Le procès de Georges Tron renvoyé à une date ultérieure
L’Humanité – publié par Marie Barbier le 15 décembre 2017
Au terme d’une journée polluée par des incidents d’audience à répétition, la cour d’assises de Bobigny a finalement décidé le renvoi du procès de Georges Tron et de Brigitte Gruel pour viols en réunion et agressions sexuelles.
En fin d’après-midi, toutes les parties s’étaient accordées pour dire que le calendrier tel qu’il était prévu (des débats jusqu’au 22 décembre), ne pouvait plus être tenu compte-tenu du nombre de témoins (une cinquantaine) restant à être entendus. « Je voudrais qu’il soit dit et retenu ici que si nous renvoyons, c’est uniquement parce que la défense a décidé de polluer les débats », a martelé l’avocat général, Frédéric Bernardo, qui a fustigé la « déloyauté » de la défense.
Ce matin, alors que l’une des plaignantes devait être entendue, la défense a soulevé un incident d’audience en demandant le renvoi pour deux raisons : la diffusion hier soir d’un reportage d’Envoyé spécial sur France 2 consacré à l’affaire « en plein procès » et une « campagne inacceptable », sur twitter et dans la presse, contre le président de la cour d’assises, Régis de Jorna, accusé d’avoir « brutalisée » l’une des plaignantes, Virginie Ettel, lors de sa longue audition devant la cour hier.
En début d’après-midi, la cour d’assises de Bobigny avait refusé cette demande de renvoi, considérant que le reportage d’Envoyé spécial, comme les articles de presse, relevaient de la « liberté fondamentale d’information » et ne remettaient pas en cause l’impartialité et le cours de la justice.
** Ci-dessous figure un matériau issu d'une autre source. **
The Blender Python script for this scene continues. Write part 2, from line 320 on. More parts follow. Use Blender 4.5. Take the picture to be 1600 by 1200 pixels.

C’était sans compter sur la férocité d’Eric Dupond-Moretti, avocat de Georges Tron. « Il faut dire les choses telles qu’elles ont été dites, a t-il lancé à la cour. Nous avons demandé le renvoi parce que vous nous avez dit que vous étiez en difficulté ». Et de raconter que lors d’un entretien confidentiel ce matin entre les avocats et le président de la cour, ce dernier aurait déclaré « Je préférerais que ce soit une femme qui préside ». Pour les parties civiles, Eva Touboul s’indigne de cette atteinte à la « foi du palais », un accord tacite entre magistrats et avocats pour ne pas révéler leurs conversations officieuses. Les avocats hurlent. Les deux plaignantes se tiennent les oreilles et sortent en pleurs de la salle, l’audience est suspendue.
Elle ne reprendra que deux heures plus tard avec la présence de deux bâtonnières qui assurent, se réjouit Eric Dupond-Moretti, sa liberté de parole. Las, tout le monde s’accorde à dire qu’il paraît désormais impossible de finir les débats – qui n’ont pas vraiment commencé – le 22 décembre.
Les parties civiles se disent « consternées » et dénoncent le « terrorisme judiciaire » à l’oeuvre du côté des avocats de Georges Tron et de Brigitte Gruel. « La défense a développé une stratégie de bulldozer pour nous museler », dénonce Me Alexandre-M. Braun. « A partir du moment où la défense a su que cette audience serait publique, elle a tout fait pour qu’elle ne puisse pas se tenir » constate pour sa part Me Vincent Ollivier, avocat de Virginie E. Cette dernière quitte la salle d’audience en larmes. La cour a décidé de « renvoyer à une date ultérieure », sans plus de précision.